> _DATA FOR THE TASK_:
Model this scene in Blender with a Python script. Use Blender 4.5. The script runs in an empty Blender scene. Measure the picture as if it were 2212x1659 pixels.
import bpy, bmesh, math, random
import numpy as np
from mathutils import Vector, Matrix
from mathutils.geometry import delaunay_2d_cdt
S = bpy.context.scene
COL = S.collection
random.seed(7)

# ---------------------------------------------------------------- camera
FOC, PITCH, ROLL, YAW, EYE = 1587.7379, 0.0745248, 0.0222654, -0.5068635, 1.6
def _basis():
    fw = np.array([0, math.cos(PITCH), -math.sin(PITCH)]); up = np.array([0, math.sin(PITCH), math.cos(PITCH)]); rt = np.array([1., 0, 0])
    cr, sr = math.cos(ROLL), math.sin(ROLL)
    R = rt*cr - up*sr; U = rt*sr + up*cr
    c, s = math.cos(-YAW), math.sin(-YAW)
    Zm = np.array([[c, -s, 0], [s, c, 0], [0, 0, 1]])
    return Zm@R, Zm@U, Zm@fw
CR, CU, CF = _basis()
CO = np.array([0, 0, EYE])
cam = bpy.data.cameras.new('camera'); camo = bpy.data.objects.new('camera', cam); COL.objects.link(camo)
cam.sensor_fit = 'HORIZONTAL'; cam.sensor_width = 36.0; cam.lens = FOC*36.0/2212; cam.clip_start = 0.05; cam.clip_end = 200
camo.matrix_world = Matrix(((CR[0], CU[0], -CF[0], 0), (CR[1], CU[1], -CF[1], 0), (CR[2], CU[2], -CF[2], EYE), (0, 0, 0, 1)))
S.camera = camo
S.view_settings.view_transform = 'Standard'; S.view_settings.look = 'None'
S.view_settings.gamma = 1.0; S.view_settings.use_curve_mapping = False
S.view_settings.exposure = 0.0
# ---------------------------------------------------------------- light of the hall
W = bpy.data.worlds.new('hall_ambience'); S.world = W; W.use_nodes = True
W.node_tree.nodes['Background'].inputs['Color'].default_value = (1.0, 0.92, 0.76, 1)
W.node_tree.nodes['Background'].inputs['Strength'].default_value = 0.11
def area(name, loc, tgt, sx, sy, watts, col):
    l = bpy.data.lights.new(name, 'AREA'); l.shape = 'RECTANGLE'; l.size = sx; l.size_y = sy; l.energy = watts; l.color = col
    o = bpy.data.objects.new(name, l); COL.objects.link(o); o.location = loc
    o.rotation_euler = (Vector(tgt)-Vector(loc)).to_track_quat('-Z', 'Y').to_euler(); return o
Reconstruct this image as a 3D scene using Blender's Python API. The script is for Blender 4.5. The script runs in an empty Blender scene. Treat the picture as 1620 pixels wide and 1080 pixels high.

> _YOUR TASK_:
Copy the material above, line for line.

> _ANSWER TO THE PROBLEM_:
Model this scene in Blender with a Python script. Use Blender 4.5. The script runs in an empty Blender scene. Measure the picture as if it were 2212x1659 pixels.
import bpy, bmesh, math, random
import numpy as np
from mathutils import Vector, Matrix
from mathutils.geometry import delaunay_2d_cdt
S = bpy.context.scene
COL = S.collection
random.seed(7)

# ---------------------------------------------------------------- camera
FOC, PITCH, ROLL, YAW, EYE = 1587.7379, 0.0745248, 0.0222654, -0.5068635, 1.6
def _basis():
    fw = np.array([0, math.cos(PITCH), -math.sin(PITCH)]); up = np.array([0, math.sin(PITCH), math.cos(PITCH)]); rt = np.array([1., 0, 0])
    cr, sr = math.cos(ROLL), math.sin(ROLL)
    R = rt*cr - up*sr; U = rt*sr + up*cr
    c, s = math.cos(-YAW), math.sin(-YAW)
    Zm = np.array([[c, -s, 0], [s, c, 0], [0, 0, 1]])
    return Zm@R, Zm@U, Zm@fw
CR, CU, CF = _basis()
CO = np.array([0, 0, EYE])
cam = bpy.data.cameras.new('camera'); camo = bpy.data.objects.new('camera', cam); COL.objects.link(camo)
cam.sensor_fit = 'HORIZONTAL'; cam.sensor_width = 36.0; cam.lens = FOC*36.0/2212; cam.clip_start = 0.05; cam.clip_end = 200
camo.matrix_world = Matrix(((CR[0], CU[0], -CF[0], 0), (CR[1], CU[1], -CF[1], 0), (CR[2], CU[2], -CF[2], EYE), (0, 0, 0, 1)))
S.camera = camo
S.view_settings.view_transform = 'Standard'; S.view_settings.look = 'None'
S.view_settings.gamma = 1.0; S.view_settings.use_curve_mapping = False
S.view_settings.exposure = 0.0
# ---------------------------------------------------------------- light of the hall
W = bpy.data.worlds.new('hall_ambience'); S.world = W; W.use_nodes = True
W.node_tree.nodes['Background'].inputs['Color'].default_value = (1.0, 0.92, 0.76, 1)
W.node_tree.nodes['Background'].inputs['Strength'].default_value = 0.11
def area(name, loc, tgt, sx, sy, watts, col):
    l = bpy.data.lights.new(name, 'AREA'); l.shape = 'RECTANGLE'; l.size = sx; l.size_y = sy; l.energy = watts; l.color = col
    o = bpy.data.objects.new(name, l); COL.objects.link(o); o.location = loc
    o.rotation_euler = (Vector(tgt)-Vector(loc)).to_track_quat('-Z', 'Y').to_euler(); return o
Reconstruct this image as a 3D scene using Blender's Python API. The script is for Blender 4.5. The script runs in an empty Blender scene. Treat the picture as 1620 pixels wide and 1080 pixels high.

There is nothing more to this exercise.